* What is being asked
Starting at the first line of the data, please print exactly those lines through the one that holds "return pts[-1][1]", omitting every picture.

***** Dataset section

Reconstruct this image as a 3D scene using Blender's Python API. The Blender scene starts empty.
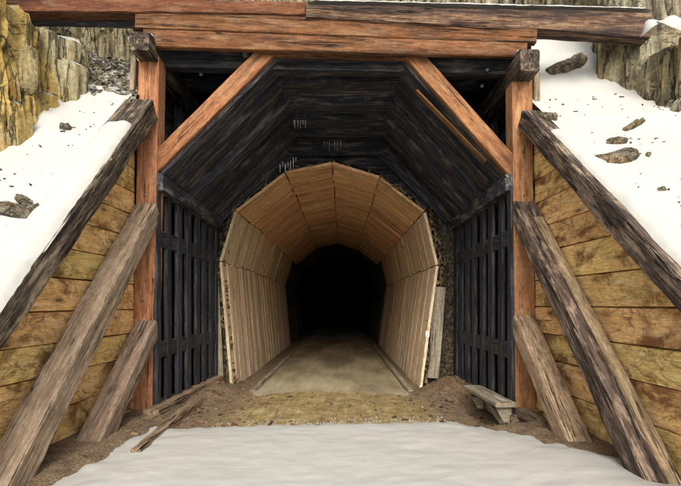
import bpy, math, random
from mathutils import Vector, noise, Matrix
R = random.Random(7)
SC = bpy.context.scene
COL = SC.collection
F, CX, HY, EYE = 490.0, 341.0, 305.0, 1.6      # photo: focal length, vanishing point, eye height

def P(px, py, Y):                               # point seen at a photo pixel, at distance Y
    return Vector(((px - CX) * Y / F, Y, EYE - (py - HY) * Y / F))
def nz(x, y, z): return noise.noise(Vector((x, y, z)))
def fbm(x, y, z, o=4):
    s, a, f = 0.0, 0.5, 1.0
    for _ in range(o):
        s += a * noise.noise(Vector((x * f, y * f, z * f))); a *= .5; f *= 2.03
    return s
def sst(a, b, x):
    t = min(1, max(0, (x - a) / (b - a))); return t * t * (3 - 2 * t)
def lerp(a, b, t): return a + (b - a) * t
def interp(pts, x):
    if x <= pts[0][0]: return pts[0][1]
    for (a, u), (b, v) in zip(pts, pts[1:]):
        if x <= b: return u + (v - u) * (x - a) / (b - a)
    return pts[-1][1]

# ------------------------------------------------------------------ materials
class N:
    def __init__(s, name):
        s.m = bpy.data.materials.new(name); s.m.use_nodes = True
        s.t = s.m.node_tree; s.t.nodes.clear()
        s.out = s.t.nodes.new('ShaderNodeOutputMaterial'); s.b = s.n('ShaderNodeBsdfPrincipled')
        s.t.links.new(s.b.outputs[0], s.out.inputs[0])
        s.set(s.b, 'Roughness', .85); s.set(s.b, 'Specular IOR Level', .25)
    def n(s, k, **kw):
        x = s.t.nodes.new(k)
        for a, v in kw.items(): setattr(x, a, v)
        return x
    def set(s, node, key, v):
        i = node.inputs[key]
        if hasattr(v, 'is_linked') or isinstance(v, bpy.types.NodeSocket): s.t.links.new(v, i)
        elif isinstance(v, (tuple, list)) and i.type == 'RGBA': i.default_value = (*v[:3], 1)
        else: i.default_value = v
    def attr(s, name): return s.n('ShaderNodeAttribute', attribute_name=name)
    def pos(s): return s.n('ShaderNodeNewGeometry').outputs['Position']
    def nrm(s): return s.n('ShaderNodeNewGeometry').outputs['Normal']
    def map(s, v, scale, loc=(0, 0, 0), rot=(0, 0, 0)):
        m = s.n('ShaderNodeMapping'); s.set(m, 'Vector', v); m.inputs['Scale'].default_value = scale
        m.inputs['Location'].default_value = loc; m.inputs['Rotation'].default_value = rot
        return m.outputs[0]
    def noise(s, v, scale=1., detail=4., rough=.55, dist=0.):
        x = s.n('ShaderNodeTexNoise'); s.set(x, 'Vector', v)
        for k, q in (('Scale', scale), ('Detail', detail), ('Roughness', rough), ('Distortion', dist)): s.set(x, k, q)
        return x.outputs[0]
    def voro(s, v, scale=1., feature='F1', rnd=1.):
        x = s.n('ShaderNodeTexVoronoi', feature=feature); s.set(x, 'Vector', v); s.set(x, 'Scale', scale); s.set(x, 'Randomness', rnd)
        return x.outputs[0], (x.outputs[1] if feature == 'F1' else None)
    def ramp(s, f, stops):
        r = s.n('ShaderNodeValToRGB'); e = r.color_ramp.elements
        while len(e) < len(stops): e.new(.5)
        for q, (p, c) in zip(e, stops):
            q.position = p; q.color = (*c, 1) if isinstance(c, (tuple, list)) else (c, c, c, 1)
        s.set(r, 0, f); return r.outputs[0]
    def mix(s, f, a, b, mode='MIX'):
        m = s.n('ShaderNodeMix', data_type='RGBA', blend_type=mode)
        s.set(m, 0, f); s.set(m, 6, a); s.set(m, 7, b); return m.outputs[2]
    def math(s, op, a, b=0., c=None):
        m = s.n('ShaderNodeMath', operation=op); s.set(m, 0, a); s.set(m, 1, b)
        if c is not None: s.set(m, 2, c)
        return m.outputs[0]
    def bump(s, h, strength=.5, dist=.02, prev=None):
        b = s.n('ShaderNodeBump'); s.set(b, 'Height', h); s.set(b, 'Strength', strength); s.set(b, 'Distance', dist)
        if prev is not None: s.set(b, 'Normal', prev)
        s.set(s.b, 'Normal', b.outputs[0]); return b.outputs[0]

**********

* Output for this task
Reconstruct this image as a 3D scene using Blender's Python API. The Blender scene starts empty.
import bpy, math, random
from mathutils import Vector, noise, Matrix
R = random.Random(7)
SC = bpy.context.scene
COL = SC.collection
F, CX, HY, EYE = 490.0, 341.0, 305.0, 1.6      # photo: focal length, vanishing point, eye height

def P(px, py, Y):                               # point seen at a photo pixel, at distance Y
    return Vector(((px - CX) * Y / F, Y, EYE - (py - HY) * Y / F))
def nz(x, y, z): return noise.noise(Vector((x, y, z)))
def fbm(x, y, z, o=4):
    s, a, f = 0.0, 0.5, 1.0
    for _ in range(o):
        s += a * noise.noise(Vector((x * f, y * f, z * f))); a *= .5; f *= 2.03
    return s
def sst(a, b, x):
    t = min(1, max(0, (x - a) / (b - a))); return t * t * (3 - 2 * t)
def lerp(a, b, t): return a + (b - a) * t
def interp(pts, x):
    if x <= pts[0][0]: return pts[0][1]
    for (a, u), (b, v) in zip(pts, pts[1:]):
        if x <= b: return u + (v - u) * (x - a) / (b - a)
    return pts[-1][1]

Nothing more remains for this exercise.